*Dataset content:*

• • • •

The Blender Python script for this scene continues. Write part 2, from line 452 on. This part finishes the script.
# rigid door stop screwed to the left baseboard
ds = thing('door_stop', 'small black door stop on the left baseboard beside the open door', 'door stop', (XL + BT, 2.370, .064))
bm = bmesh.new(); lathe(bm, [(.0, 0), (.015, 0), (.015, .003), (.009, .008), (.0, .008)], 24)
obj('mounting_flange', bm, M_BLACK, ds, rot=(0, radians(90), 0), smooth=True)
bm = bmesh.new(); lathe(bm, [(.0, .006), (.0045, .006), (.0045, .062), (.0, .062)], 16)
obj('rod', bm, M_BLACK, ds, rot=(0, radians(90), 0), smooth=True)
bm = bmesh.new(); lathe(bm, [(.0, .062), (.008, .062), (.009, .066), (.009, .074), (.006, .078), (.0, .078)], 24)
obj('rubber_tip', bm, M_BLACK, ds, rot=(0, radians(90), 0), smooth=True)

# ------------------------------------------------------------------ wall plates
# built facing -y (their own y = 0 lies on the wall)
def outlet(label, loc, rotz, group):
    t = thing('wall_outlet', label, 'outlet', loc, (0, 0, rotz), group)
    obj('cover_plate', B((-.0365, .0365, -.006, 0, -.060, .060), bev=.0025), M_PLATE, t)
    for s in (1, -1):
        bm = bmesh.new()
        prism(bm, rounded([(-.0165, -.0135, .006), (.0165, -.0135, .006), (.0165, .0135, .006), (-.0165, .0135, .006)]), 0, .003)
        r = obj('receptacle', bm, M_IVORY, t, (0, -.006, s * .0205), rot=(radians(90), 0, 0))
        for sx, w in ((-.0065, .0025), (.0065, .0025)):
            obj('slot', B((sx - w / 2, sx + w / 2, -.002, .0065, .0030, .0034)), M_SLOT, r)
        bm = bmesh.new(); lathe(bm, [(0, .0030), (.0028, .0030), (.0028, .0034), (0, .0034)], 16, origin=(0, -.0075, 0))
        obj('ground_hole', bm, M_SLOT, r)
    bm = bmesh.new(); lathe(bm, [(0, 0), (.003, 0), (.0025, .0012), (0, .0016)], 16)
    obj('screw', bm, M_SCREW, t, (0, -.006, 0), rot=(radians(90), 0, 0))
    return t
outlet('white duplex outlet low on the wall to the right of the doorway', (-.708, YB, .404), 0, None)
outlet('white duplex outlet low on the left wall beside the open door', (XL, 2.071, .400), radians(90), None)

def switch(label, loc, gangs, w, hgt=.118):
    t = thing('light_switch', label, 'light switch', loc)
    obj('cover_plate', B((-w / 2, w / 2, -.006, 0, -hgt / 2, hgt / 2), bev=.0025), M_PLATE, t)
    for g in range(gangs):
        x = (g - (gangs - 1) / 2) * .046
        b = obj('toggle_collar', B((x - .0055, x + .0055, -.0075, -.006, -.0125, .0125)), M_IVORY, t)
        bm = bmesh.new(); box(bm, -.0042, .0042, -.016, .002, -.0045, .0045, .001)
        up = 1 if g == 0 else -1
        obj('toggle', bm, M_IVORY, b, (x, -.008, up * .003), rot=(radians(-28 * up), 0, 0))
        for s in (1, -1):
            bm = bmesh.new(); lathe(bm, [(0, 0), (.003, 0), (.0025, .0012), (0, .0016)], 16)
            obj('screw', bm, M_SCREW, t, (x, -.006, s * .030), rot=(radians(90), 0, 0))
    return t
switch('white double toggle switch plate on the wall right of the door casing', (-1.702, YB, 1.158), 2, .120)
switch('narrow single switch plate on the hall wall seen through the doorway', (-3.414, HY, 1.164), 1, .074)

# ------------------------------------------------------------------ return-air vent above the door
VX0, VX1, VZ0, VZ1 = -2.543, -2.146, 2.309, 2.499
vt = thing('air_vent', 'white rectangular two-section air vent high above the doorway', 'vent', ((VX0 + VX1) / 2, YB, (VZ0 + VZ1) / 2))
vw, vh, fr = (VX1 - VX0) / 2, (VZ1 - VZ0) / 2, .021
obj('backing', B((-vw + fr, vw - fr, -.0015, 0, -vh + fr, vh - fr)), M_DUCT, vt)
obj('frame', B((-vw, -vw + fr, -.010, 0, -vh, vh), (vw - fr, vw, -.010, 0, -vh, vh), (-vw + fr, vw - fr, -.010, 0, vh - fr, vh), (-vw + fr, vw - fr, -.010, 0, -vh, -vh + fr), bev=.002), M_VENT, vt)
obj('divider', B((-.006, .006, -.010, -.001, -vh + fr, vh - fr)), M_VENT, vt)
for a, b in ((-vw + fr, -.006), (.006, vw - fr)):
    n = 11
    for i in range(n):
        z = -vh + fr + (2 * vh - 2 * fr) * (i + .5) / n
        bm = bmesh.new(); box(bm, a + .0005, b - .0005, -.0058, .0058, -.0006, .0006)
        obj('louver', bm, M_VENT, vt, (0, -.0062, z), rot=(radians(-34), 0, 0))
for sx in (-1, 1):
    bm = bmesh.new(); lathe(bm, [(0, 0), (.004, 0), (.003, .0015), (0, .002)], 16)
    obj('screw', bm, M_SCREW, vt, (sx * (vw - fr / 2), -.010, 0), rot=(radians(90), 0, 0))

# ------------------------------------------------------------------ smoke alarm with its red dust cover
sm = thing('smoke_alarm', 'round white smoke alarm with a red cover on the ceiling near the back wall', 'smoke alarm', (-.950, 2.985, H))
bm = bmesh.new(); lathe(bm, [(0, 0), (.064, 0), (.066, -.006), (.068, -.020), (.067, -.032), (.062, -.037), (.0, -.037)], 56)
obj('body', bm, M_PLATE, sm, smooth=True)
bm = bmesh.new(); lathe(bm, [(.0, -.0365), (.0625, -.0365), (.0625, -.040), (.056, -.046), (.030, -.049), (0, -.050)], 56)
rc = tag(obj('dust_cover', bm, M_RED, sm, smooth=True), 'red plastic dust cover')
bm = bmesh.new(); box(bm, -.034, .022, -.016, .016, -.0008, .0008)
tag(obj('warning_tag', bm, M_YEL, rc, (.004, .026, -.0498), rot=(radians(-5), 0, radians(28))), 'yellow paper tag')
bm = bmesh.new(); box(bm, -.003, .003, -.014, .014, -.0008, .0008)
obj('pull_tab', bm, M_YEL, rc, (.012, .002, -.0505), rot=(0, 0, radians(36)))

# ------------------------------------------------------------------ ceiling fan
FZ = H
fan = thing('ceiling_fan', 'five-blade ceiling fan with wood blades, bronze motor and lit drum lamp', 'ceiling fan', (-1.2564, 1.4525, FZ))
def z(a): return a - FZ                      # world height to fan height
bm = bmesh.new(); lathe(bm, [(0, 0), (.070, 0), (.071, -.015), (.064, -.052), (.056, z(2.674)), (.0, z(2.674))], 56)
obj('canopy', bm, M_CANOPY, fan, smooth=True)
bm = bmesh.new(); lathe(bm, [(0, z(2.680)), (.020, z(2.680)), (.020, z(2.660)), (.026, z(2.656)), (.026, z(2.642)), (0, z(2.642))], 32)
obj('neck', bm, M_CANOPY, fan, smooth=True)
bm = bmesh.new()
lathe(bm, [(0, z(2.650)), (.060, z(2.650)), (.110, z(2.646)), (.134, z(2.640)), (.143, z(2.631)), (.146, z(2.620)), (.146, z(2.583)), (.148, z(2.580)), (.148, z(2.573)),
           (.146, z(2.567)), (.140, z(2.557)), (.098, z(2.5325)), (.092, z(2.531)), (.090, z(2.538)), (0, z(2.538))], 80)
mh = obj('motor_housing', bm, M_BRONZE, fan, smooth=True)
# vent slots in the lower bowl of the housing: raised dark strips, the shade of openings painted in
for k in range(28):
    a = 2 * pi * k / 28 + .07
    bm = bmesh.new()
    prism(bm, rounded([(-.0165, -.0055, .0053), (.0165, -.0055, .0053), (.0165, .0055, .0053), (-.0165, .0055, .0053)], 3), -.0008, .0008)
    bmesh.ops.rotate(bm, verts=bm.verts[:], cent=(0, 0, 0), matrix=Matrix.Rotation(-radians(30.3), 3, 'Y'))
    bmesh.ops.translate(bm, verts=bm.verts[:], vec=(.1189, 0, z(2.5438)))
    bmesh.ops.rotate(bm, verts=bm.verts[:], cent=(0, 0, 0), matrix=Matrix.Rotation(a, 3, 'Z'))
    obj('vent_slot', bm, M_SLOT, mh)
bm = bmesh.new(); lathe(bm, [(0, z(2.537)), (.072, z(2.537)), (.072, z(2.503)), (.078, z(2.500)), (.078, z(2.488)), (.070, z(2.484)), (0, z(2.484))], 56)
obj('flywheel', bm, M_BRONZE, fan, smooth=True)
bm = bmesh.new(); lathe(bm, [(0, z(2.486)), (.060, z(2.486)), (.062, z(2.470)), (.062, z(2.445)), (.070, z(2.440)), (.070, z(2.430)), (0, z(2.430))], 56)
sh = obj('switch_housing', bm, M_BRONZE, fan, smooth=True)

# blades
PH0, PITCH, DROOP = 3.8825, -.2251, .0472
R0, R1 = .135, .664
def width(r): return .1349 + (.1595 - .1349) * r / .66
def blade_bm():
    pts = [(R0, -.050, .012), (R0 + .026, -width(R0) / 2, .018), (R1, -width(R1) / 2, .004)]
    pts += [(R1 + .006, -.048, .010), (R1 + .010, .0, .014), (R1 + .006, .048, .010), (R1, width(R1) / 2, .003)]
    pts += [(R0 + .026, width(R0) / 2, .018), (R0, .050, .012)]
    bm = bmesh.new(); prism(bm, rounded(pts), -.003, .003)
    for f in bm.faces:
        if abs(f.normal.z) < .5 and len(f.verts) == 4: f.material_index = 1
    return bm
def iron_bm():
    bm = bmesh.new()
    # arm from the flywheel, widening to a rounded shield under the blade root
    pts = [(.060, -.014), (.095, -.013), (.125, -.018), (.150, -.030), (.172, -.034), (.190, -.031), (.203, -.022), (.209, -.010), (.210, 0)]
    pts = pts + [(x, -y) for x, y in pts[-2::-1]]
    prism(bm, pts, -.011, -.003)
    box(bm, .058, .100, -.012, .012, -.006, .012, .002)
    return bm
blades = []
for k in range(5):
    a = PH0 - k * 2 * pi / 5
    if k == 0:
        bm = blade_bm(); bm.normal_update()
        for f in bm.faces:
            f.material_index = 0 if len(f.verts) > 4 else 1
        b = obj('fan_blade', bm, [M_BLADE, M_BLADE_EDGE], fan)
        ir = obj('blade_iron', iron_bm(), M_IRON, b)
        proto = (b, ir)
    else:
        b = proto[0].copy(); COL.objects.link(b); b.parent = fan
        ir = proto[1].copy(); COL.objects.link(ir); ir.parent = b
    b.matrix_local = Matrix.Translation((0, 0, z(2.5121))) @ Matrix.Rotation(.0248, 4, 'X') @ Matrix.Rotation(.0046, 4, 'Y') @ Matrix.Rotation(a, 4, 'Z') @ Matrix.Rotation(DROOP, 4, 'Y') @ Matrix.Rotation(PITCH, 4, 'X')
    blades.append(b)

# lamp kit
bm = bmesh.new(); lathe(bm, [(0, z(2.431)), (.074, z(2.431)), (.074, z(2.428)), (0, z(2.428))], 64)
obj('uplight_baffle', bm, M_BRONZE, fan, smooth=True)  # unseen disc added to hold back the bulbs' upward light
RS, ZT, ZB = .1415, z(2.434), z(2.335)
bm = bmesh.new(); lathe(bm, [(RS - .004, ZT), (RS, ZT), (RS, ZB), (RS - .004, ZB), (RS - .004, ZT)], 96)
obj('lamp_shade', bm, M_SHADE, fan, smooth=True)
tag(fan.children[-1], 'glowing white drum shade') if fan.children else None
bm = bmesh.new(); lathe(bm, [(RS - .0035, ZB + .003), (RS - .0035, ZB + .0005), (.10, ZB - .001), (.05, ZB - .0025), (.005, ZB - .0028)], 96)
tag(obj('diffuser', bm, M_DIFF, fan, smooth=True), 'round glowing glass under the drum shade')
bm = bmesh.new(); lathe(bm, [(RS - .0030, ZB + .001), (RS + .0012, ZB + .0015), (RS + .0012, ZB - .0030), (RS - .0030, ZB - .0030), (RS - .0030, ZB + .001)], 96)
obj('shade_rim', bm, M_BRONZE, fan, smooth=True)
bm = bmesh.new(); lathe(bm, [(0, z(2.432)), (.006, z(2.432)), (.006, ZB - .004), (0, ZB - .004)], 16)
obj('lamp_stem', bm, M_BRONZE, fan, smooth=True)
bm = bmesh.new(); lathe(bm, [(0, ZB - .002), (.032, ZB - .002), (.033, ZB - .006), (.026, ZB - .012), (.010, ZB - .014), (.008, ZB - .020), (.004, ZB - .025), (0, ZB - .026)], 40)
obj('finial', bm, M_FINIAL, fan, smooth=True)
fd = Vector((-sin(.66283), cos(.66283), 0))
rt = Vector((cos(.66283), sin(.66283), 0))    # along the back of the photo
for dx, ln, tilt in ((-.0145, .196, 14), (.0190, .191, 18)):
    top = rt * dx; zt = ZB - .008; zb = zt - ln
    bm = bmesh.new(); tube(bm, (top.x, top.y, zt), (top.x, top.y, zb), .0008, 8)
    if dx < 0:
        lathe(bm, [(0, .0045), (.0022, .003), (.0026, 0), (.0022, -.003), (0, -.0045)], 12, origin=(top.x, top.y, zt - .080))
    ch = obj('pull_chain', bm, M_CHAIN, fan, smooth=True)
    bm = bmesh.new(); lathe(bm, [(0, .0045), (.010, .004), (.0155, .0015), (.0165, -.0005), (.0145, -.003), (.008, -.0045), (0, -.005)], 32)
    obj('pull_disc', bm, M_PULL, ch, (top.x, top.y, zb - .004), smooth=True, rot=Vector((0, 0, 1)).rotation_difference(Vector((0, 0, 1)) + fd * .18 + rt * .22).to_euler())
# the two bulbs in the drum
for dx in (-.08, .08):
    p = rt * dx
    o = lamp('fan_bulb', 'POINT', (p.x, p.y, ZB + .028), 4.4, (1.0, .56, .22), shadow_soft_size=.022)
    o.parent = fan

• • • •

*Your objective:* Copy out the listing above, line by line and exactly, from its first line to the line holding "outlet('white duplex outlet low on the left", inclusive.

*Reply to the exercise:*
The Blender Python script for this scene continues. Write part 2, from line 452 on. This part finishes the script.
# rigid door stop screwed to the left baseboard
ds = thing('door_stop', 'small black door stop on the left baseboard beside the open door', 'door stop', (XL + BT, 2.370, .064))
bm = bmesh.new(); lathe(bm, [(.0, 0), (.015, 0), (.015, .003), (.009, .008), (.0, .008)], 24)
obj('mounting_flange', bm, M_BLACK, ds, rot=(0, radians(90), 0), smooth=True)
bm = bmesh.new(); lathe(bm, [(.0, .006), (.0045, .006), (.0045, .062), (.0, .062)], 16)
obj('rod', bm, M_BLACK, ds, rot=(0, radians(90), 0), smooth=True)
bm = bmesh.new(); lathe(bm, [(.0, .062), (.008, .062), (.009, .066), (.009, .074), (.006, .078), (.0, .078)], 24)
obj('rubber_tip', bm, M_BLACK, ds, rot=(0, radians(90), 0), smooth=True)

# ------------------------------------------------------------------ wall plates
# built facing -y (their own y = 0 lies on the wall)
def outlet(label, loc, rotz, group):
    t = thing('wall_outlet', label, 'outlet', loc, (0, 0, rotz), group)
    obj('cover_plate', B((-.0365, .0365, -.006, 0, -.060, .060), bev=.0025), M_PLATE, t)
    for s in (1, -1):
        bm = bmesh.new()
        prism(bm, rounded([(-.0165, -.0135, .006), (.0165, -.0135, .006), (.0165, .0135, .006), (-.0165, .0135, .006)]), 0, .003)
        r = obj('receptacle', bm, M_IVORY, t, (0, -.006, s * .0205), rot=(radians(90), 0, 0))
        for sx, w in ((-.0065, .0025), (.0065, .0025)):
            obj('slot', B((sx - w / 2, sx + w / 2, -.002, .0065, .0030, .0034)), M_SLOT, r)
        bm = bmesh.new(); lathe(bm, [(0, .0030), (.0028, .0030), (.0028, .0034), (0, .0034)], 16, origin=(0, -.0075, 0))
        obj('ground_hole', bm, M_SLOT, r)
    bm = bmesh.new(); lathe(bm, [(0, 0), (.003, 0), (.0025, .0012), (0, .0016)], 16)
    obj('screw', bm, M_SCREW, t, (0, -.006, 0), rot=(radians(90), 0, 0))
    return t
outlet('white duplex outlet low on the wall to the right of the doorway', (-.708, YB, .404), 0, None)
outlet('white duplex outlet low on the left wall beside the open door', (XL, 2.071, .400), radians(90), None)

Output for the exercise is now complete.